Re: “You Can't Get There from Here,” by
There may be no one better or worse situated than Robin Sears to review my book Power Trap: How Fear and Loathing Between New Democrats and Liberals Keep Stephen Harper in Power—and What Can Be Done About It on the future of the federal Liberals and NDP. No one better because Sears has spent a lifetime in the higher echelons of party politics and played a role in the abortive Liberal-NDP coalition talks in 2008.
No one worse because Sears is a charter member of the party professional class whose tribal rivalries are the obstacle to a united progressive effort to replace the Harper Conservatives.
Strangely, if you leave aside Sears’s patented condescending sneer and several misstatements about my views, he seems to agree with the thesis of my book.
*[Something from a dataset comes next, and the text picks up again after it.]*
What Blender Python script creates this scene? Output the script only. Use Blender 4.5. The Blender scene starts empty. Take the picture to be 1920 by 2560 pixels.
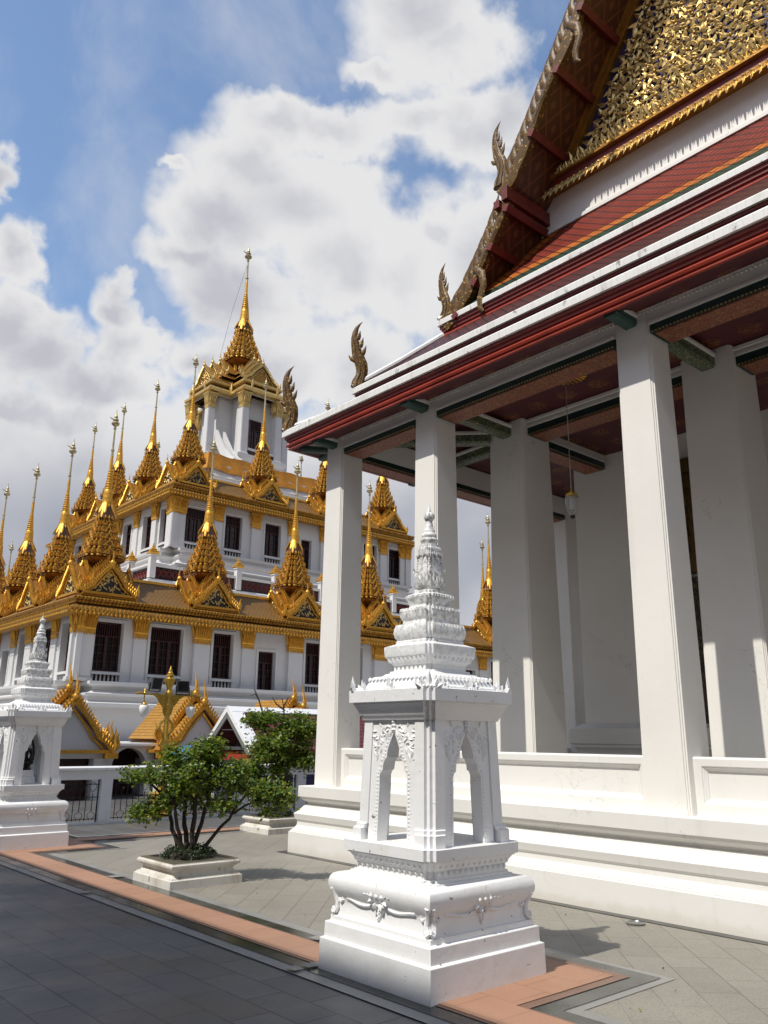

That is, the Liberals and NDP are now competing largely for the same voters. Under our first-past-the-post system that gives the Conservatives an unearned advantage.
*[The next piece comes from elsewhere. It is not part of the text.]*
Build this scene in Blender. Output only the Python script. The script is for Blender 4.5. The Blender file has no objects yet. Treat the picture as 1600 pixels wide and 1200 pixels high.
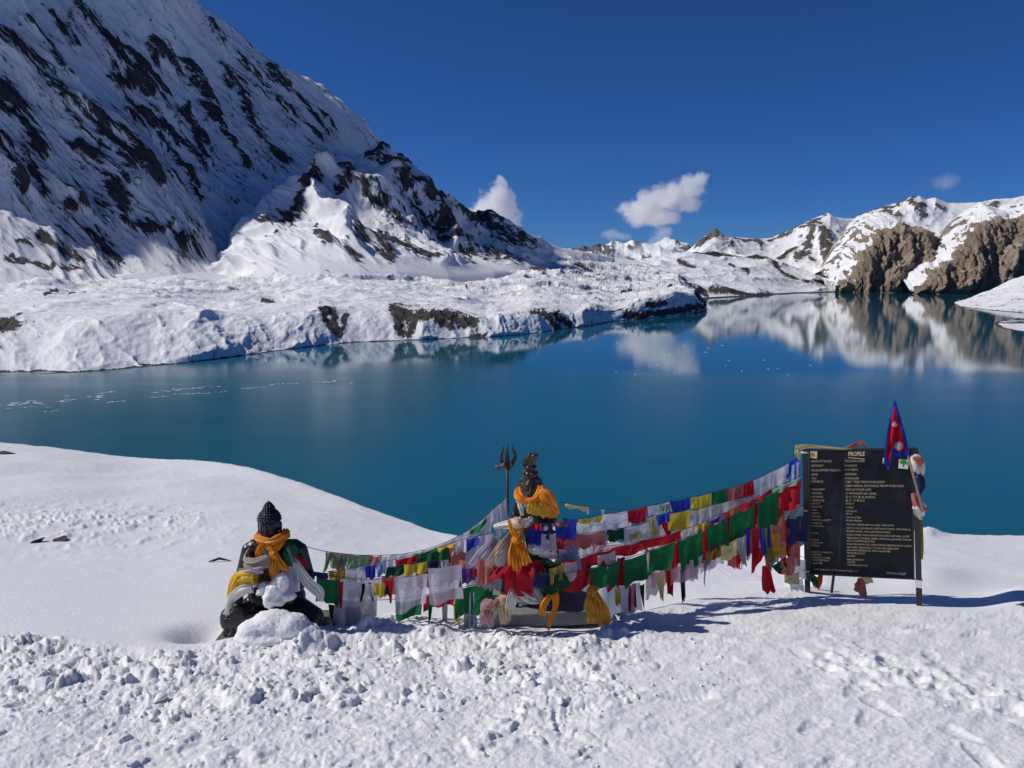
import bpy, bmesh, math, random
import numpy as np
from mathutils import Vector, Matrix

SC = bpy.context.scene
COL = SC.collection
rad = math.radians

# ------------------------------------------------------------------ camera
FPX = 1232.0                      # focal length in pixels of a 1600 px wide frame
PITCH = rad(8.1)
cam_d = bpy.data.cameras.new('camera')
cam = bpy.data.objects.new('camera', cam_d)
COL.objects.link(cam)
cam_d.sensor_width = 36.0
cam_d.lens = 36.0 * FPX / 1600.0
cam_d.clip_start = 0.1
cam_d.clip_end = 80000.0
cam.location = (0, 0, 0)
cam.rotation_euler = (math.pi / 2 - PITCH, 0, 0)
SC.camera = cam

# ------------------------------------------------------------------ sky, sun
SUN_EL, SUN_AZ = 41.0, -85.0      # azimuth from the view direction (+Y), negative = left
world = bpy.data.worlds.new('World')
SC.world = world
world.use_nodes = True
wn, wl = world.node_tree.nodes, world.node_tree.links
wn.clear()
w_out = wn.new('ShaderNodeOutputWorld')
w_bg = wn.new('ShaderNodeBackground')
w_sky = wn.new('ShaderNodeTexSky')
w_sky.sky_type = 'NISHITA'
w_sky.sun_disc = False
w_sky.sun_elevation = rad(SUN_EL)
w_sky.sun_rotation = rad(SUN_AZ)
w_sky.altitude = 5000
w_sky.air_density = 1.25
w_sky.dust_density = 0.0
w_sky.ozone_density = 5.0
w_bg.inputs['Strength'].default_value = 0.057
# thin dry air above 4900 m: the whole sky is a deep saturated blue
w_tint = wn.new('ShaderNodeMix'); w_tint.data_type = 'RGBA'; w_tint.blend_type = 'MULTIPLY'
w_tint.inputs[0].default_value = 1.0
w_tint.inputs[7].default_value = (0.31, 0.63, 1.12, 1)
wl.new(w_sky.outputs[0], w_tint.inputs[6])
wl.new(w_tint.outputs[2], w_bg.inputs[0])
wl.new(w_bg.outputs[0], w_out.inputs[0])

sun_d = bpy.data.lights.new('sun', 'SUN')
sun_d.energy = 3.5
sun_d.angle = rad(0.53)
sun_d.color = (1.0, 0.955, 0.89)
sun = bpy.data.objects.new('sun', sun_d)
COL.objects.link(sun)
_e, _a = rad(SUN_EL), rad(SUN_AZ)
SUN_DIR = Vector((math.sin(_a) * math.cos(_e), math.cos(_a) * math.cos(_e), math.sin(_e)))
sun.rotation_euler = SUN_DIR.to_track_quat('Z', 'Y').to_euler()

SC.view_settings.view_transform = 'Standard'
SC.view_settings.look = 'None'
SC.view_settings.gamma = 1.0
SC.view_settings.exposure = 0.0
SC.view_settings.use_curve_mapping = False
SC.render.engine = 'CYCLES'
SC.cycles.use_denoising = True
SC.cycles.max_bounces = 10
SC.cycles.diffuse_bounces = 3
SC.cycles.glossy_bounces = 3
SC.cycles.transmission_bounces = 4
SC.cycles.transparent_max_bounces = 12
SC.cycles.volume_bounces = 8
SC.cycles.sample_clamp_indirect = 6.0

# ------------------------------------------------------------------ geometry of the view
CP, SP = math.cos(PITCH), math.sin(PITCH)
LAKE_Z = -80.0

def at(px, py, Y):
    """world point of photo pixel (px, py) at depth Y metres along +Y"""
    cx, cy = (px - 800.0) / FPX, (600.0 - py) / FPX
    dy, dz = CP + cy * SP, -SP + cy * CP
    s = Y / dy
    return Vector((cx * s, Y, dz * s))

def on_z(px, py, z=LAKE_Z):
    cx, cy = (px - 800.0) / FPX, (600.0 - py) / FPX
    dy, dz = CP + cy * SP, -SP + cy * CP
    s = z / dz
    return Vector((cx * s, dy * s, z))

def proj(P):
    """world points (...,3) -> photo pixels"""
    x, y, z = P[..., 0], P[..., 1], P[..., 2]
    d = np.maximum(y * CP - z * SP, 1e-3)
    u = y * SP + z * CP
    return 800.0 + FPX * x / d, 600.0 - FPX * u / d

def at_np(px, py, Y):
    px, py, Y = np.asarray(px, float), np.asarray(py, float), np.asarray(Y, float)
    cx, cy = (px - 800.0) / FPX, (600.0 - py) / FPX
    dy, dz = CP + cy * SP, -SP + cy * CP
    s = Y / dy
    return np.stack([cx * s, Y, dz * s], -1)

# ------------------------------------------------------------------ noise
_rng = np.random.RandomState(7)
_perm = _rng.permutation(1024).astype(np.int32)
_perm = np.concatenate([_perm, _perm])
_ang = _rng.rand(1024) * 2 * np.pi
_gx, _gy = np.cos(_ang), np.sin(_ang)

def perlin(x, y, seed=0):
    x = np.asarray(x, float) + seed * 17.31
    y = np.asarray(y, float) - seed * 9.73
    xi, yi = np.floor(x).astype(np.int64), np.floor(y).astype(np.int64)
    xf, yf = x - xi, y - yi
    xi &= 1023; yi &= 1023
    u = xf * xf * xf * (xf * (xf * 6 - 15) + 10)
    v = yf * yf * yf * (yf * (yf * 6 - 15) + 10)
    def g(ix, iy, fx, fy):
        h = _perm[(_perm[ix & 1023] + iy) & 1023]
        return _gx[h] * fx + _gy[h] * fy
    a = g(xi, yi, xf, yf); b = g(xi + 1, yi, xf - 1, yf)
    c = g(xi, yi + 1, xf, yf - 1); d = g(xi + 1, yi + 1, xf - 1, yf - 1)
    return 1.5 * ((a + (b - a) * u) + ((c + (d - c) * u) - (a + (b - a) * u)) * v)

def fbm(x, y, octv=5, seed=0, gain=0.5, lac=2.03):
    s, a, f = 0.0, 1.0, 1.0
    for k in range(octv):
        s = s + a * perlin(x * f, y * f, seed + k * 3)
        a *= gain; f *= lac
    return s

def ridged(x, y, octv=5, seed=0, gain=0.5, lac=2.07):
    s, a, f, w = 0.0, 1.0, 1.0, 1.0
    for k in range(octv):
        n = 1.0 - np.abs(perlin(x * f, y * f, seed + k * 5)) * 1.6
        n = n * n * w
        w = np.clip(n * 1.6, 0, 1)
        s = s + a * n
        a *= gain; f *= lac
    return s

def sstep(a, b, x):
    t = np.clip((x - a) / (b - a), 0, 1)
    return t * t * (3 - 2 * t)

def chunks(x, y, size, seed):
    """broken blocks: every cell a tilted facet of its own height, cracks between"""
    gx, gy = x / size, y / size
    ix, iy = np.floor(gx).astype(np.int64), np.floor(gy).astype(np.int64)
    d1 = np.full(x.shape, 9.0); d2 = np.full(x.shape, 9.0); h = np.zeros(x.shape)
    for ox in (-1, 0, 1):
        for oy in (-1, 0, 1):
            cx, cy = ix + ox, iy + oy
            k = _perm[(_perm[(cx + seed * 31) & 1023] + cy) & 1023]
            k2 = _perm[(k + 211) & 1023]; k3 = _perm[(k + 517) & 1023]; k4 = _perm[(k2 + 99) & 1023]
            fx, fy = cx + k / 1024.0, cy + k2 / 1024.0
            dx, dy = gx - fx, gy - fy
            dd = np.hypot(dx, dy)
            hh = (k3 / 1024.0) ** 1.6 + ((k4 / 1024.0) - 0.5) * 0.9 * dx + ((k2 / 1024.0) - 0.5) * 0.9 * dy - 0.55 * dd * dd
            near = dd < d1
            d2 = np.where(near, d1, np.minimum(d2, dd))
            h = np.where(near, hh, h)
            d1 = np.minimum(d1, dd)
    return h * sstep(0.0, 0.34, d2 - d1)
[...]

Indeed, in his review Sears adds further chapter and verse to the subtitle of my book.
Our main point of disagreement seems to be how progressive Canadians will find unity. He recasts himself and his backroom friends as the heroes of the story, working behind the scenes to mend rifts and build bridges—in perfect obscurity except when, well, Sears writes a book review.
I agree that men and women like him may eventually be the midwives of a new party. Still, at various times Sears, Brian Topp, Jamie Heath, Eddie Goldenberg, Nathan Cullen, Ed Broadbent, Bob Rae and Jean Chrétien have all advocated party collaboration. Yet nothing much has happened. Public debate about party merger has been desultory in the NDP, and non-existent among Liberals.
Meanwhile, a recent Ipsos Reid poll suggested that more than half of NDP supporters and nearly two thirds of Liberal supporters favour a merger.
It may be that when the history of the coming years is written, we will learn that the Harper government was defeated by a progressive political force crafted entirely by political insiders, and perhaps the book will be entitled The House That Robin Built.
But in the meantime, I don’t think that the rest of us should be told that this is none of our business. Sears says leave it to the party pros. I say that citizens and supporters of the opposition parties should also have a voice. Parties are not the sole property of those who run them; the voters they purport to represent also deserve a voice.
Paul Adams
Ottawa, Ontario
Re: “The Houses CanLit Built,” by
In her review of Rowland Lorimer’s Ultra Libris: Technology and the Creative Economy of Book Publishing in Canada, Alana Wilcox makes the important point that if Canadians want to keep the book alive in our country, we must understand the publishing business. It’s an eccentric and convoluted industry, prone to much misunderstanding, yet absolutely vital to our culture, and we need books like Lorimer’s to help unravel its conundrums.
My book The Perilous Trade: Publishing Canada’s Writers, reviewed in these pages when it first appeared in 2003 and later reissued in an updated edition, has a similar motive. And so I must challenge Wilcox’s characterization of it, when contrasting it with Lorimer’s more academic study, as simply “anecdotal, even gossipy”—although it’s both those things, in places—and overly concerned with parties.
As a fine publisher herself at Coach House Books, Wilcox must know what an indispensable role parties play in the publishing process. Aside from that, The Perilous Trade was written out of a conviction that the most influential and original Canadian publishing has been driven by individuals—mavericks with a unique sensibility, vision and sense of mission. The diversity of these characters, some of them mad as hatters, accounts for the tremendous diversity of Canadian publishing itself. In writing my history of the industry, therefore, it was natural to focus on the individuals who built it. To take that approach is not to dwell on trivia, but to relate the human story of an all-too-human profession.